### WORK TO COMPLETE
Write out, word for word, the stretch of lines beginning at the one with "by 967 pixels." and ending at the one with "lo.location = (lx, ly, 9.3)", omitting the images.

### GIVEN ENTRIES
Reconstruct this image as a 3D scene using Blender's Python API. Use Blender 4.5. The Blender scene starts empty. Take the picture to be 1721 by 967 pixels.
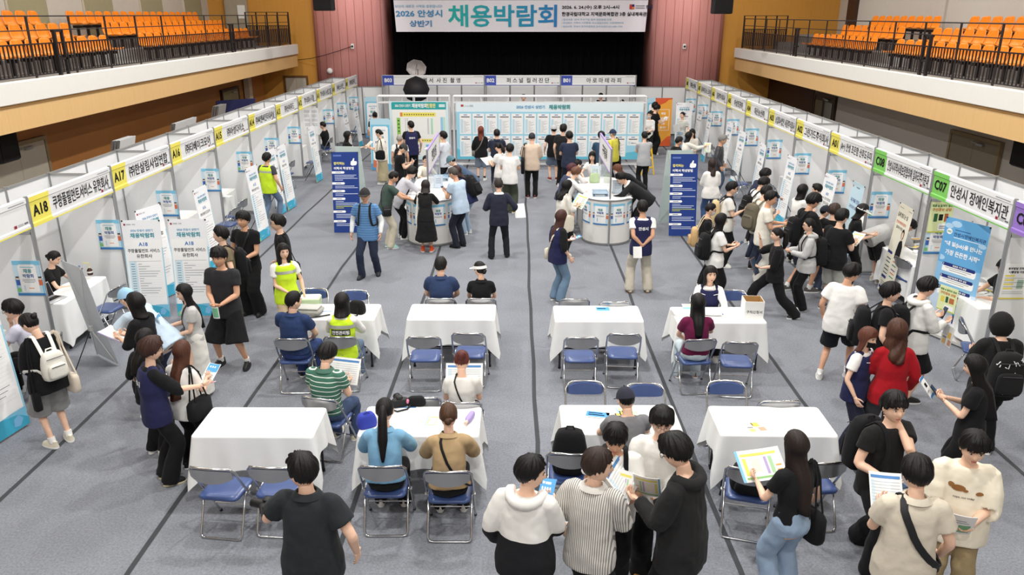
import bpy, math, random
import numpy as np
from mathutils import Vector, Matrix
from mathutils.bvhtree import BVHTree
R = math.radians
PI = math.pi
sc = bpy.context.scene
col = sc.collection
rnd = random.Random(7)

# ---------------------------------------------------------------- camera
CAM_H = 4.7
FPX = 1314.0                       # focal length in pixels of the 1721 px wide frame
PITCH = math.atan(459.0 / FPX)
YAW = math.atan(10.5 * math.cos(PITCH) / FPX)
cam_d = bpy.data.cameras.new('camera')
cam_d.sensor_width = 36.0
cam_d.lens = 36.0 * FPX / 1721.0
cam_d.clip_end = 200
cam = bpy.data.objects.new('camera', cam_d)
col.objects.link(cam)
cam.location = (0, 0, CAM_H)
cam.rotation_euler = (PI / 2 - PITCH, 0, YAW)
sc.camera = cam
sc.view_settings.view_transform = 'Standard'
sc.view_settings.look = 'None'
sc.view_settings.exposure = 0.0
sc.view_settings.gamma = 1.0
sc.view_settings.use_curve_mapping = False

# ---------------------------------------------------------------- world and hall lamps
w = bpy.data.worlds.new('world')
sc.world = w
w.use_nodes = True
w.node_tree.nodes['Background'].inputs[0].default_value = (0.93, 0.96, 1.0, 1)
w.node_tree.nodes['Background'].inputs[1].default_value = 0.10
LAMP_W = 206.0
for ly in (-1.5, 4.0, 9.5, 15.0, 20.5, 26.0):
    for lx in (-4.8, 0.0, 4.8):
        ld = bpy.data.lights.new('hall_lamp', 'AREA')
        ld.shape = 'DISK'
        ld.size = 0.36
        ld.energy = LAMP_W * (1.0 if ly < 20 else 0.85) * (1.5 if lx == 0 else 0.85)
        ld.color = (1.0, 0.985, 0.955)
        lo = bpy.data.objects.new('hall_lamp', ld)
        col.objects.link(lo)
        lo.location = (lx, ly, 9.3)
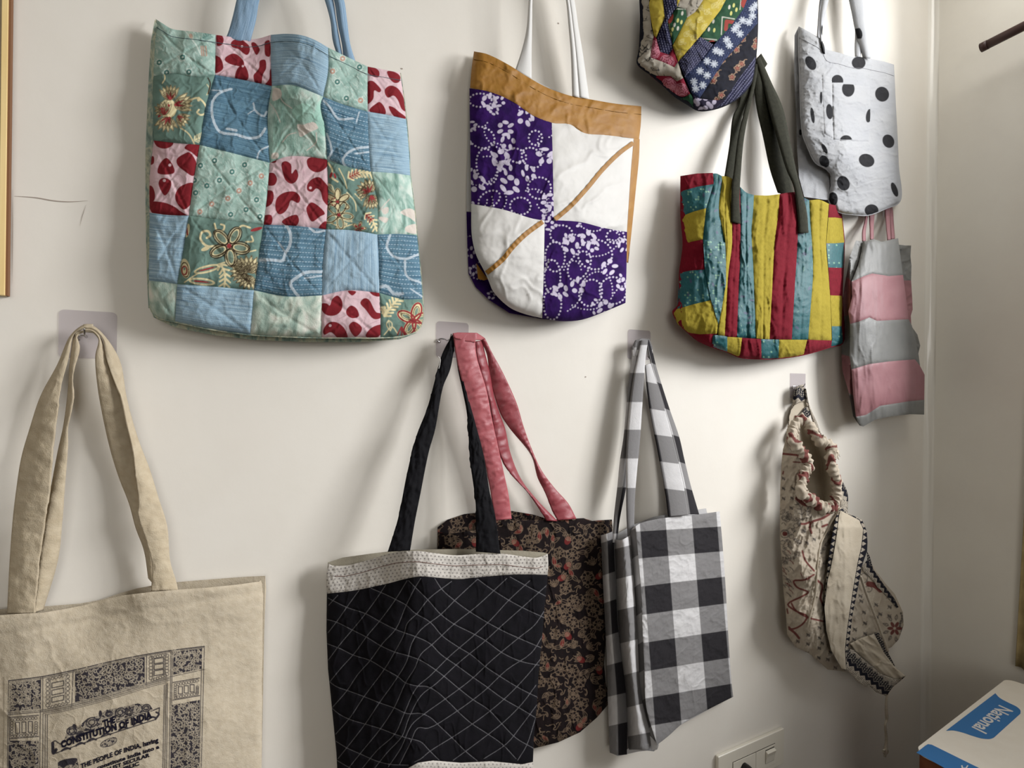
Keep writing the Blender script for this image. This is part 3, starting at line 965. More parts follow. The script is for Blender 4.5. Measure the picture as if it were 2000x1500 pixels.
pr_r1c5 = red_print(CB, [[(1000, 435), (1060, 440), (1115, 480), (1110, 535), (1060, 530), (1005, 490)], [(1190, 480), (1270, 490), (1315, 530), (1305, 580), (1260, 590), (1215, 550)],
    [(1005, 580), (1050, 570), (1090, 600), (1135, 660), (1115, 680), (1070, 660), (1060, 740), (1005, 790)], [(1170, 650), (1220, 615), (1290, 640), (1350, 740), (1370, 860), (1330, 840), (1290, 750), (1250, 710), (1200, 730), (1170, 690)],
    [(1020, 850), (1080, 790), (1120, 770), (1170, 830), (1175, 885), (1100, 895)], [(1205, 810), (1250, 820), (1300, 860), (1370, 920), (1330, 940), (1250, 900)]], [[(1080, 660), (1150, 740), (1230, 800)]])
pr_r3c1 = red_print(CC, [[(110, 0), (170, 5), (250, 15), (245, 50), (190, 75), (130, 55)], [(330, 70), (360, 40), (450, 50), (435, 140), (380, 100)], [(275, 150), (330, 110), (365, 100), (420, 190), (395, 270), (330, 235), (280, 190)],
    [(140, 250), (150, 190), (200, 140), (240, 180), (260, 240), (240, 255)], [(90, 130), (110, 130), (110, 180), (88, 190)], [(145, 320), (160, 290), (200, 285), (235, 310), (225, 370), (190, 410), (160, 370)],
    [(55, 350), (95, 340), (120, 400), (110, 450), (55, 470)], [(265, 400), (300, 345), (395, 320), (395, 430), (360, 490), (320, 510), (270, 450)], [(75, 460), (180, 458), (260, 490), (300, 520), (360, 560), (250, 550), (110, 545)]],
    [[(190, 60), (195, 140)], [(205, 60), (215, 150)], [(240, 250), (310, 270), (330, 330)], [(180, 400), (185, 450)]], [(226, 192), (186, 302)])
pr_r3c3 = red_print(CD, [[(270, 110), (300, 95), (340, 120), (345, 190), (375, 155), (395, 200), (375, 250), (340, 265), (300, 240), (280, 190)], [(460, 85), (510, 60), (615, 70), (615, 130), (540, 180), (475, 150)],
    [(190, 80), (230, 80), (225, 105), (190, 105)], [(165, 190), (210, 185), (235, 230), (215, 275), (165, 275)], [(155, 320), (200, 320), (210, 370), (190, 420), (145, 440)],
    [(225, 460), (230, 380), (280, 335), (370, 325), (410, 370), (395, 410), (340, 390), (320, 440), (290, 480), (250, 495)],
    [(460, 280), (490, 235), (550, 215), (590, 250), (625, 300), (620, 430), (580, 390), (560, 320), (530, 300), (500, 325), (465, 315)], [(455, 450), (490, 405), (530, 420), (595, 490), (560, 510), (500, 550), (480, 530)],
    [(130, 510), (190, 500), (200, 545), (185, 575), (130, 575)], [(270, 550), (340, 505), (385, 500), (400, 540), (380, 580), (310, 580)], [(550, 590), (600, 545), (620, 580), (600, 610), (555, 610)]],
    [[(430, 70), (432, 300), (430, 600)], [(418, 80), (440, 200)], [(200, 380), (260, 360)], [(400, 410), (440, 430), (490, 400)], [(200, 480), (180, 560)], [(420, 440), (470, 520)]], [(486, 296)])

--

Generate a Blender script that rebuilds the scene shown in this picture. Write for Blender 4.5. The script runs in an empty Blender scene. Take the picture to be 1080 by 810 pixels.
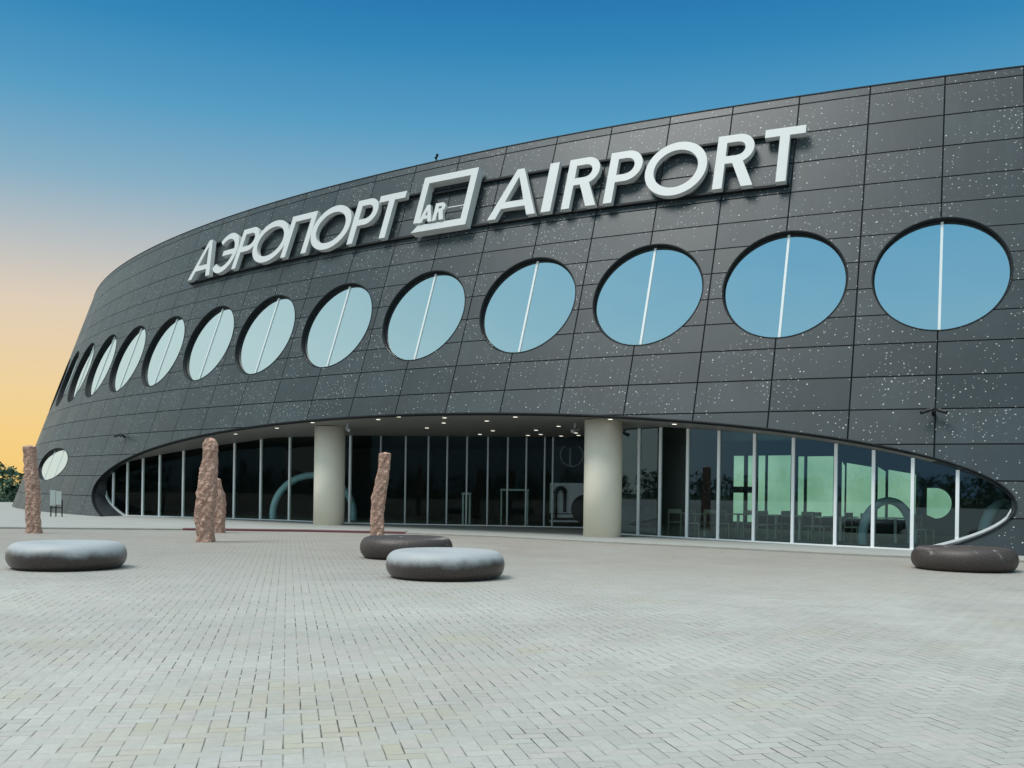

...

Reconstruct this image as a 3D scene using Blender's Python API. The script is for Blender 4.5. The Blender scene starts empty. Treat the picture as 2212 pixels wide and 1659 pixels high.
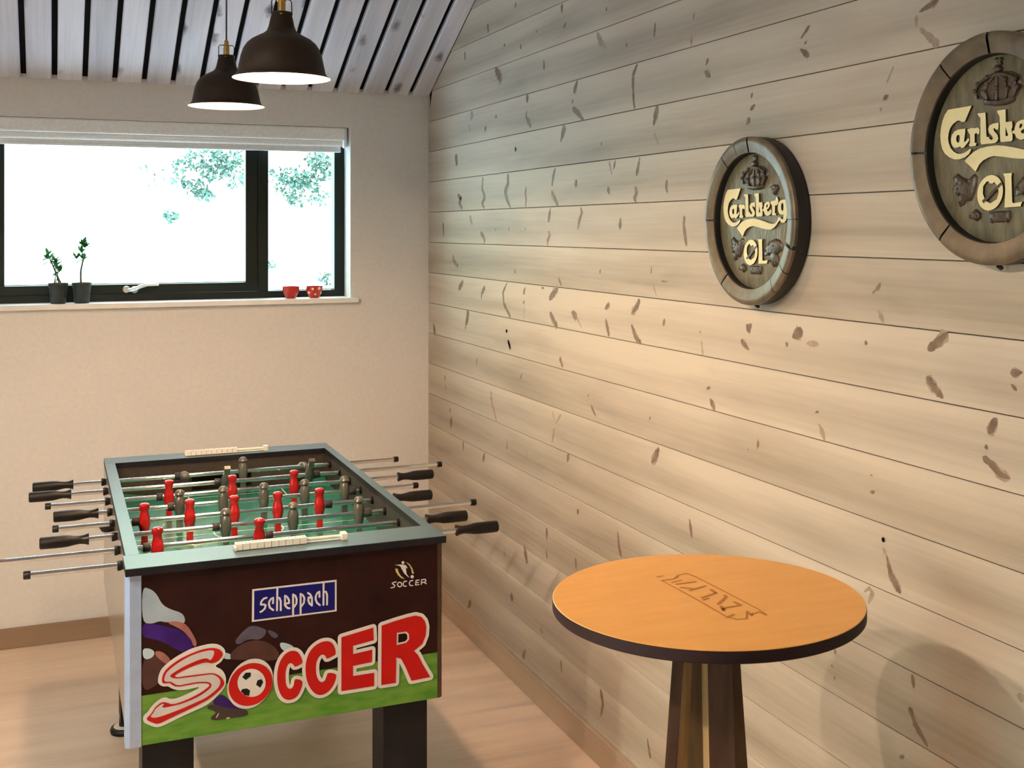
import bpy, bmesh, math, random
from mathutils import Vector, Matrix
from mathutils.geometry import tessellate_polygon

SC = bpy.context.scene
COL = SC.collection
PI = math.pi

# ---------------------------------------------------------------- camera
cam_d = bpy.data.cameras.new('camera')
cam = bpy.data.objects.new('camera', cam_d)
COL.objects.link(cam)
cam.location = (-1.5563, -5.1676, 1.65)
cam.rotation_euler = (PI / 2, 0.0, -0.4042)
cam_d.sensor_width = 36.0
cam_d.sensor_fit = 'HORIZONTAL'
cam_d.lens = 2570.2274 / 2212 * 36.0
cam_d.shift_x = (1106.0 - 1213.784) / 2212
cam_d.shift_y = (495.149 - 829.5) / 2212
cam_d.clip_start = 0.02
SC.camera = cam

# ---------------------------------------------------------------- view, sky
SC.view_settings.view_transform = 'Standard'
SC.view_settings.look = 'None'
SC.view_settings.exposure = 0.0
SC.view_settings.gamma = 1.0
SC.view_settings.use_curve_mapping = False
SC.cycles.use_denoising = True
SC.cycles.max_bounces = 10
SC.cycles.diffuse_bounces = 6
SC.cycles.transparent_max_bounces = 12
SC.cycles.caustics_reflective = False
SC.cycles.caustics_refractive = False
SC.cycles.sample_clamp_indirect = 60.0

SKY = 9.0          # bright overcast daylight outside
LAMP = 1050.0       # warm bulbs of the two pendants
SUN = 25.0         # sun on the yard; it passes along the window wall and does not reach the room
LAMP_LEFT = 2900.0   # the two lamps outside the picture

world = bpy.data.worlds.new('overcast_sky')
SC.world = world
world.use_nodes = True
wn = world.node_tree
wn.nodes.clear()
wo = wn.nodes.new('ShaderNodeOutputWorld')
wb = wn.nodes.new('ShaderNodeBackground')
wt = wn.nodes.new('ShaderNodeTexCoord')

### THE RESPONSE
Reconstruct this image as a 3D scene using Blender's Python API. Use Blender 4.5. The Blender scene starts empty. Take the picture to be 1721 by 967 pixels.
import bpy, math, random
import numpy as np
from mathutils import Vector, Matrix
from mathutils.bvhtree import BVHTree
R = math.radians
PI = math.pi
sc = bpy.context.scene
col = sc.collection
rnd = random.Random(7)

# ---------------------------------------------------------------- camera
CAM_H = 4.7
FPX = 1314.0                       # focal length in pixels of the 1721 px wide frame
PITCH = math.atan(459.0 / FPX)
YAW = math.atan(10.5 * math.cos(PITCH) / FPX)
cam_d = bpy.data.cameras.new('camera')
cam_d.sensor_width = 36.0
cam_d.lens = 36.0 * FPX / 1721.0
cam_d.clip_end = 200
cam = bpy.data.objects.new('camera', cam_d)
col.objects.link(cam)
cam.location = (0, 0, CAM_H)
cam.rotation_euler = (PI / 2 - PITCH, 0, YAW)
sc.camera = cam
sc.view_settings.view_transform = 'Standard'
sc.view_settings.look = 'None'
sc.view_settings.exposure = 0.0
sc.view_settings.gamma = 1.0
sc.view_settings.use_curve_mapping = False

# ---------------------------------------------------------------- world and hall lamps
w = bpy.data.worlds.new('world')
sc.world = w
w.use_nodes = True
w.node_tree.nodes['Background'].inputs[0].default_value = (0.93, 0.96, 1.0, 1)
w.node_tree.nodes['Background'].inputs[1].default_value = 0.10
LAMP_W = 206.0
for ly in (-1.5, 4.0, 9.5, 15.0, 20.5, 26.0):
    for lx in (-4.8, 0.0, 4.8):
        ld = bpy.data.lights.new('hall_lamp', 'AREA')
        ld.shape = 'DISK'
        ld.size = 0.36
        ld.energy = LAMP_W * (1.0 if ly < 20 else 0.85) * (1.5 if lx == 0 else 0.85)
        ld.color = (1.0, 0.985, 0.955)
        lo = bpy.data.objects.new('hall_lamp', ld)
        col.objects.link(lo)
        lo.location = (lx, ly, 9.3)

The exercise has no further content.